In practice this approach requires that development initiatives be built with a knowledge and appreciation of the historical forces that created the conditions which the initiative seeks to alleviate. For this to happen practitioners must be able to engage in genuine interactions with the communities that they are serving, they must learn to speak the language and make efforts to understand the culture and history of the country.

Sadly, in Haiti many development workers never have a chance to develop these genuine relationships.  Exaggerated security restrictions and work conditions that do not facilitate learning of the language and culture have created a community of aid workers that remains largely isolated from the majority of Haitians.   High staff turnover and agendas dictated by foreign donors make it challenging to integrate a socio-historical perspective into development projects and, as such, good technologies often fail due to complex social issues not considered in the project planning phase.

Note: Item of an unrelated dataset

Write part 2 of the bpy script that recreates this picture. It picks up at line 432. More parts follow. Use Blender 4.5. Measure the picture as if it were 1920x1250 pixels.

Although SOIL is a small organization, with a limited reach, we are grateful for the freedom that comes with being locally based.  We are thankful that we can take the time to ensure that our international staff has an appreciation of the communities in which we work, allowing us to tailor our projects to the needs of these communities.  And most of all we are proud of the fact that the SOIL team (now 43 Haitian staff, 6 international staff and volunteers and supporters throughout the world) is united by our shared love for Haiti and our commitment to the philosophy on which SOIL was built.